* [Recorded information]:
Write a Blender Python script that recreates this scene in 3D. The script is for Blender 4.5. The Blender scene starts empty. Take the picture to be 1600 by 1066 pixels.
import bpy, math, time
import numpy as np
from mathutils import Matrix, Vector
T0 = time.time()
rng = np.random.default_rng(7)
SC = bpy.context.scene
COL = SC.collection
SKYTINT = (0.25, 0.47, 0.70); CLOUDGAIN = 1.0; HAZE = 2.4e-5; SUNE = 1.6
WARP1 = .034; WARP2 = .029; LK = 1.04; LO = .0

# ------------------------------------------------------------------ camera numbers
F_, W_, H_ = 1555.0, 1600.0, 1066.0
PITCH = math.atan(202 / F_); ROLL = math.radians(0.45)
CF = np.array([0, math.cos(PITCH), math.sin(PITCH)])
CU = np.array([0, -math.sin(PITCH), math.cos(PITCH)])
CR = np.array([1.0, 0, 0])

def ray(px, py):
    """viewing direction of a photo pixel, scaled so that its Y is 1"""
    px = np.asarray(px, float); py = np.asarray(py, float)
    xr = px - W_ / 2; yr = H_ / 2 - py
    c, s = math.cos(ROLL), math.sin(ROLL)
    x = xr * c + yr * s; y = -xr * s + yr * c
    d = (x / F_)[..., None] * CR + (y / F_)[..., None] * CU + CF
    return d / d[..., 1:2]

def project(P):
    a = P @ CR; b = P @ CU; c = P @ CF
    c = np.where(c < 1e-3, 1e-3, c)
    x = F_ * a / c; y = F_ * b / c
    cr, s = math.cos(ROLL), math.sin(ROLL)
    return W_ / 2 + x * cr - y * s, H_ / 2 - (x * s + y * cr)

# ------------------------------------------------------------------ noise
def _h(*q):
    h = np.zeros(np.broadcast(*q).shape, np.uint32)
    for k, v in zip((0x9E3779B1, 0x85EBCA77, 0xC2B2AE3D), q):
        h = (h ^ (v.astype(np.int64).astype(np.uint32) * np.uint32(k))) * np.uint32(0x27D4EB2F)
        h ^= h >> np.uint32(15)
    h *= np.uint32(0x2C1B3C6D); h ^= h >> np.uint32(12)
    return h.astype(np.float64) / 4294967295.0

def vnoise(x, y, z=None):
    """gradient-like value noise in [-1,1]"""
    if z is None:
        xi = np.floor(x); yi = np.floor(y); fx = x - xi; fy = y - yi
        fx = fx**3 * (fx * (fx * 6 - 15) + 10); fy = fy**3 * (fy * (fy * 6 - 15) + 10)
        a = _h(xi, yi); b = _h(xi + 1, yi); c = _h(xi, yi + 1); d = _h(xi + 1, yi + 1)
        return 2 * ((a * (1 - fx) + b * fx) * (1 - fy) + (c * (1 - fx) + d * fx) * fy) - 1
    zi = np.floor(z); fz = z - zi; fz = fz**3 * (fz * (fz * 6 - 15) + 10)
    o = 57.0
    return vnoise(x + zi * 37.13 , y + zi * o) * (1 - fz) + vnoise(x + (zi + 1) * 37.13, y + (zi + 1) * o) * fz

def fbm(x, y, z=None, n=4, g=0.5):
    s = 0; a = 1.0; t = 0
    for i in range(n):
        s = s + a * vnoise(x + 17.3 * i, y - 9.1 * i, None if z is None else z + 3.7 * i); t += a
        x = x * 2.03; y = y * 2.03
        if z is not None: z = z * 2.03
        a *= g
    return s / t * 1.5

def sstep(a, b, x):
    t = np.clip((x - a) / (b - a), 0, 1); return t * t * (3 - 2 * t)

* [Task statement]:
Return all of the data precisely as it appears.

* [Task output]:
Write a Blender Python script that recreates this scene in 3D. The script is for Blender 4.5. The Blender scene starts empty. Take the picture to be 1600 by 1066 pixels.
import bpy, math, time
import numpy as np
from mathutils import Matrix, Vector
T0 = time.time()
rng = np.random.default_rng(7)
SC = bpy.context.scene
COL = SC.collection
SKYTINT = (0.25, 0.47, 0.70); CLOUDGAIN = 1.0; HAZE = 2.4e-5; SUNE = 1.6
WARP1 = .034; WARP2 = .029; LK = 1.04; LO = .0

# ------------------------------------------------------------------ camera numbers
F_, W_, H_ = 1555.0, 1600.0, 1066.0
PITCH = math.atan(202 / F_); ROLL = math.radians(0.45)
CF = np.array([0, math.cos(PITCH), math.sin(PITCH)])
CU = np.array([0, -math.sin(PITCH), math.cos(PITCH)])
CR = np.array([1.0, 0, 0])

def ray(px, py):
    """viewing direction of a photo pixel, scaled so that its Y is 1"""
    px = np.asarray(px, float); py = np.asarray(py, float)
    xr = px - W_ / 2; yr = H_ / 2 - py
    c, s = math.cos(ROLL), math.sin(ROLL)
    x = xr * c + yr * s; y = -xr * s + yr * c
    d = (x / F_)[..., None] * CR + (y / F_)[..., None] * CU + CF
    return d / d[..., 1:2]

def project(P):
    a = P @ CR; b = P @ CU; c = P @ CF
    c = np.where(c < 1e-3, 1e-3, c)
    x = F_ * a / c; y = F_ * b / c
    cr, s = math.cos(ROLL), math.sin(ROLL)
    return W_ / 2 + x * cr - y * s, H_ / 2 - (x * s + y * cr)

# ------------------------------------------------------------------ noise
def _h(*q):
    h = np.zeros(np.broadcast(*q).shape, np.uint32)
    for k, v in zip((0x9E3779B1, 0x85EBCA77, 0xC2B2AE3D), q):
        h = (h ^ (v.astype(np.int64).astype(np.uint32) * np.uint32(k))) * np.uint32(0x27D4EB2F)
        h ^= h >> np.uint32(15)
    h *= np.uint32(0x2C1B3C6D); h ^= h >> np.uint32(12)
    return h.astype(np.float64) / 4294967295.0

def vnoise(x, y, z=None):
    """gradient-like value noise in [-1,1]"""
    if z is None:
        xi = np.floor(x); yi = np.floor(y); fx = x - xi; fy = y - yi
        fx = fx**3 * (fx * (fx * 6 - 15) + 10); fy = fy**3 * (fy * (fy * 6 - 15) + 10)
        a = _h(xi, yi); b = _h(xi + 1, yi); c = _h(xi, yi + 1); d = _h(xi + 1, yi + 1)
        return 2 * ((a * (1 - fx) + b * fx) * (1 - fy) + (c * (1 - fx) + d * fx) * fy) - 1
    zi = np.floor(z); fz = z - zi; fz = fz**3 * (fz * (fz * 6 - 15) + 10)
    o = 57.0
    return vnoise(x + zi * 37.13 , y + zi * o) * (1 - fz) + vnoise(x + (zi + 1) * 37.13, y + (zi + 1) * o) * fz

def fbm(x, y, z=None, n=4, g=0.5):
    s = 0; a = 1.0; t = 0
    for i in range(n):
        s = s + a * vnoise(x + 17.3 * i, y - 9.1 * i, None if z is None else z + 3.7 * i); t += a
        x = x * 2.03; y = y * 2.03
        if z is not None: z = z * 2.03
        a *= g
    return s / t * 1.5

def sstep(a, b, x):
    t = np.clip((x - a) / (b - a), 0, 1); return t * t * (3 - 2 * t)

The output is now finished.